After years of tradition and continual brainwashing, the objectifying occurs. Racism often happens on the same grounds. In the 1940’s during World War II for example, the Japanese were depicted as cold-hearted, calling wives “indispensible” in the anti-Japanese propaganda film “My Japan.” “We think you are stupid, an admirable quality for an enemy to have,” says a fake Japanese diplomat in the film.

Cartoons in Looney Tunes’s “Tokio Jokio” are seen with oversized teeth and thick glasses and phony accents, in an outright racist attempt to objectify the enemy. Objectification is not a new concept, and sexism has not escaped it.

Modern culture does nothing to stop it, in fact, it encourages it. In a recent advertisement for Dolce and Gabbana, a two-page spread depicting the romanticized image of a woman being gang-raped. In Grand Theft Auto, game options include raping a woman in a car and then murdering her afterward. Eminem, the world-famous rapper, hypocritically refuses to say the “n” word, but repeatedly says the “b” and “h” word, even writing about beating his own wife in the song “Kim.”

“The very appeal of Eminem’s music depends on widespread acceptance of violence against women as a cultural norm,” said Jackson Katz an internationally recognized figure for working for gender violence prevention with men and boys.

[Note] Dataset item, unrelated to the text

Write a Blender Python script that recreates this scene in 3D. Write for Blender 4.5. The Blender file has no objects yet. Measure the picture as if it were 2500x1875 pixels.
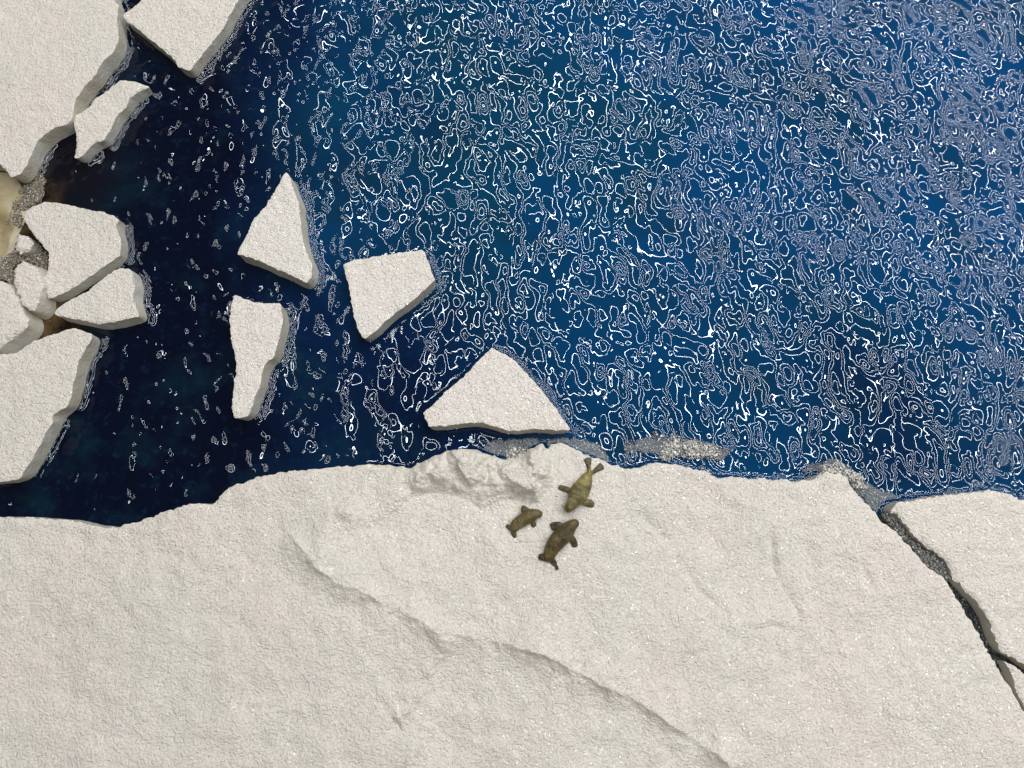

Tom Leykis said on his radio show, “Dating equals porking.

We go on a date to get laid. If you have been brainwashed believing that a date is anything less than full intercourse—the purpose of dating is to get laid.” Leykis was later accused of domestic violence by his fourth wife.

So now that it is understood the encouragement of sexual promiscuity is for men while women are to be objectified, we wonder, what are we doing with all of this information? Again, the answer is simple: we use it.

“Women are taught to fear attacks by strangers but, in fact, are much more likely to be attacked by people they know,” according to a study posted in The Boston Globe.

The truth is, American culture has not been kind to women.

In fact, it is mostly focused on sexualizing them to the point where violence and degradation seem natural. That is rape culture. What can we do to stop it? We can stop advocating Eminem and Dr. Dre and other misogynistic and homophobic artists. We can stop buying Grand Theft Auto.

If someone says something rude or offensive to anyone, say something! Equality and respect should be given to anyone regardless of gender, class and race, and anyone who believes that should act on that belief.